Argued February 3, 1986.
Decided July 28, 1986.
Robert M. Bastress (Barbara J. Fleischauer, West Virginia University College of Law, Morgantown, W. Va., on brief), for appellants.
Robert M. Steptoe, Jr., (C. David Morrison, Steptoe Johnson), Clarksburg, W. Va., for appellee Consolidation Coal Co.
(Michael J. Aloi, Manchin, Aloi Carrick, Fairmont, W. Va., on brief), for appellee Dist. 31, United Mine Workers of America.
Appeal from the United States District Court for the Northern District of West Virginia.

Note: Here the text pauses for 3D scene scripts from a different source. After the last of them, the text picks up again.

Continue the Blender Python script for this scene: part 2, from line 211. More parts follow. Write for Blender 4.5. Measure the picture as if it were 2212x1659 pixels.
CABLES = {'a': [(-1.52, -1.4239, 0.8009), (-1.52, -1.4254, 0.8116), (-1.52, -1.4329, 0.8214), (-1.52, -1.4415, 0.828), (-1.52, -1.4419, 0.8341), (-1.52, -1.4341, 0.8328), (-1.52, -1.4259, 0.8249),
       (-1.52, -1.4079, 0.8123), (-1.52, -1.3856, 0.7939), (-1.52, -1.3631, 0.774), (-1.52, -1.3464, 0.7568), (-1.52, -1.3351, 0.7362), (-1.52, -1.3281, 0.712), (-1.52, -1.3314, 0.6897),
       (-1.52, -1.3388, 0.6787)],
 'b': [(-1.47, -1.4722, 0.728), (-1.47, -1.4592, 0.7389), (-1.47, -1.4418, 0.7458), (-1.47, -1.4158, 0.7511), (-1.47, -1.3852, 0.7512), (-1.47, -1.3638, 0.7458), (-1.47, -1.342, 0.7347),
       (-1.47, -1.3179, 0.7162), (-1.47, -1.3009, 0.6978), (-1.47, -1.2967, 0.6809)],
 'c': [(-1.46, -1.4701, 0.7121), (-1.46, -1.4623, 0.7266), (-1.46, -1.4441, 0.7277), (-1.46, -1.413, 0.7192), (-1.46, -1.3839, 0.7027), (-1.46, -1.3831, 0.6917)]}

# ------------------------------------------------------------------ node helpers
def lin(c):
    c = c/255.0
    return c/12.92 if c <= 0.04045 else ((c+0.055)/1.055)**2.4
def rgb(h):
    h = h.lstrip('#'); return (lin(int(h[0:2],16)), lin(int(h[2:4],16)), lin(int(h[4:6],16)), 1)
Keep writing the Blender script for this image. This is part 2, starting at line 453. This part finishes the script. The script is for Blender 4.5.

The district court dismissed these hybrid § 301/DFR claims as barred by the six months limitation period established by the Supreme Court of the United States in DelCostello v. Teamsters, 462 U.S. 151, 103 S.Ct. 2281, 76 L.Ed.2d 476 (1983). The plaintiffs appealed to this court, and the majority of the three judge panel hearing the appeal reversed the district court, holding that DelCostello should not have been given retroactive effect in this case, and remanding the case to the district for further proceedings. Zemonick v. Consolidation Coal Co., 762 F.2d 381 (4th Cir. 1985). One member of the panel dissented, expressing the views (1) that the Supreme Court in DelCostello had already resolved the issue of retroactivity against the plaintiffs and (2) that even if it is appropriate to conduct an independent analysis of retroactivity under Chevron Oil Co. v. Huson, 404 U.S. 97, 92 S.Ct. 349, 30 L.Ed.2d 296 (1971), the Chevron factors require that DelCostello be given retroactive rather than prospective application to these facts.
A majority of the active judges of this court subsequently voted to give en banc consideration to the issues raised by this appeal. Following briefing and oral argument, it was held that the district court did not err when it applied DelCostello retroactively in this case and that the decision of the court should be affirmed. Since the rationale for the en banc court's decision is adequately reflected in the dissenting opinion in Zemonick v. Consolidation Coal Co., 762 F.2d 381, 389-397 (4th Cir. 1985), no useful purpose would be served by repeating it here.
AFFIRMED.
I dissent for the reasons set forth in the majority panel opinion in Zemonick v. Consolidation Coal Co., 762 F.2d 381, 382-89 (4th Cir. 1985).